Eric B. brought in that drumroll [Funkadelic’s “You’ll Like It Too”] and I always used to rhyme off that James Brown track [Bobby Byrd’s “I Know You Got Soul,” produced by Brown]. Those drums Eric brought were a real good idea because that just set it off.

My brother Steve did the music for that track. My oldest brother, Ronnie, played piano and Steve played sax and some piano. If I wasn’t sampling something, like on there, we would play it on keyboards, and Steve was my keyboard player. That beat I think was Chick Corea “Return to Forever” and the horns were James Brown. We put it all together. My family’s musical background at the crib was crazy. My mom played jazz all day and my pops played smooth shit. My mom sang in Brooklyn sometimes, opera and jazz. She was definitely a big influence on me.
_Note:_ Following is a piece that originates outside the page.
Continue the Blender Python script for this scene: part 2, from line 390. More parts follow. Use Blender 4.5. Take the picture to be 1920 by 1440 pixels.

When we got the deal with 4th & Bway, we got the check and it said PAID IN FULL on it, so we was lookin’ at it and Eric said, “Yo, that’s what we’re gonna name the album.” I wasn’t sure about it at first, but that idea definitely worked. It was a statement. With that track, I always used to rhyme off that Dennis Edwards [“Don’t Look Any Further”] in the park. Eric put that beat up under the bass line. I think that was Patrick Adams [their engineer] replaying the bass line. I really dug the [Coldcut “Seven Minutes of Madness”] remix of that song [which appeared on the twelve-inch release in 1987]. When we did [the original album version], it wasn’t even sixteen bars–it was kinda plain. I was gonna write another verse but Eric was like, “Yo, that’s it. You said it all right there.” But when they put the remix on it, it added a bit of flavor to it, and they put the universal sound in there, so I was feelin’ it. The remix was done in London. We didn’t hire them to do it, they just did it, and we ended up using it in the end.

We did that in between, after the two singles were done [“Eric B. Is President” and “I Ain’t No Joke”]. I used to say that rhyme over a more up-tempo beat, then I added more to it when we recorded it. But that’s just an old freestyle that I used to rock.

That’s all Eric B. cutting on there. Eric did most of the turntable stuff, of course, but I did all the cuts on “Musical Massacre” [from 1988’s Follow the Leader album].

We laid “My Melody” down and then Marley was like, “We need a B-side.” I went home and played with a little something on my turntables, got the “Funky President” [by James Brown] out, did the rhymes to it, and it was ready. I used to always rhyme off of “Funky President” back in the day, so I grabbed it off my mom’s shelf. That woman’s voice at the beginning [of the album version] was just a stock record with different sayings on it, like they used for the London [Coldcut remix of “Paid in Full”] record. That was a cool way to set it off on the album version. We put that track way at the end of the album because that single had been out for a long time–people had already heard it. I remember the first time I heard that song on the radio I was walkin’ home one night at about ten o’clock, to get ready for school the next day. And this kid was sitting in his car and the song is playing and the kid is nodding his head. Back then people used to always steal my tapes, so I went over to the car and I said [his tone gets more aggressive], “Where the fuck you get that tape from, man?” And he looked at me and said, “Yo, this shit is on the radio.” He didn’t know who I was, and he was an older motherfucker on the block and I was running up on him. But I had the best walk home that night. We knew that track was larger than life when they started playing it on the radio during the day. Back then we didn’t have hip-hop all day on the radio, so prime-time was when they played a joint from noon to one. We jumped in the car one afternoon to drive to New York and we heard it on the jump-off. That let me know, All right, Ra, it’s getting serious. Frankie Crocker [WBLS’s legendary program director and personality] played it. Shit like that. That song is still one of my favorites to perform live. Everybody gets their whop [dance] on–it’s still a classic joint. I always try to save that towards the end of a show, if not last.